How is DEI prioritized in the work?
The design team has been diligent in trying to understand the needs of their community through intense empathy work over Fall 2018. Through better understanding what students, families and community members across Chattanooga need and want in their school experience, the design team has been working hard to create an innovative HCA graduate profile and school model grounded in project-based and personalized learning for students. We will continue working with HCDE to support and build capacity of the new school team as they work to create an experience that is transformational and deeply rooted in equity for students across the community.
DEI Insights
HCA will open in August 2019 and may provide an opportunity to disrupt school models by inspiring new ways to think about equity and access to opportunity for students across HCDE. The intentionality with which the HCDE team has focused the design of the new school on meeting the needs of a diverse community has been inspirational and has provided opportunity to “design at the margins” for students across varying demographics.
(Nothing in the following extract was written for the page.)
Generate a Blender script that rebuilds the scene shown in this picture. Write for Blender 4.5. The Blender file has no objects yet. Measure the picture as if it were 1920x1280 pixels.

Drawing on the Equity Design Collaborative’s work, this opportunity has inspired our team to think about how we can inspire radical change through embedding principles of equity (such as designing at the margins) within our work.
Conclusion
Clearly, DEI is (and has been) central to work across our many partnerships. As our country continues to push against the inequity in education that has resulted from years of systemic oppression and lack of opportunity for marginalized groups, we are energized by the opportunity to create the conditions for inclusive and equitable innovation in education. While our 2Rev team continues to flex our equity-centered design and coaching muscles, our shared commitment to DEI has allowed us to approach the work with confidence and increased capacity. We look forward to the year ahead and to the opportunities that await in creating transformational opportunities for ALL students.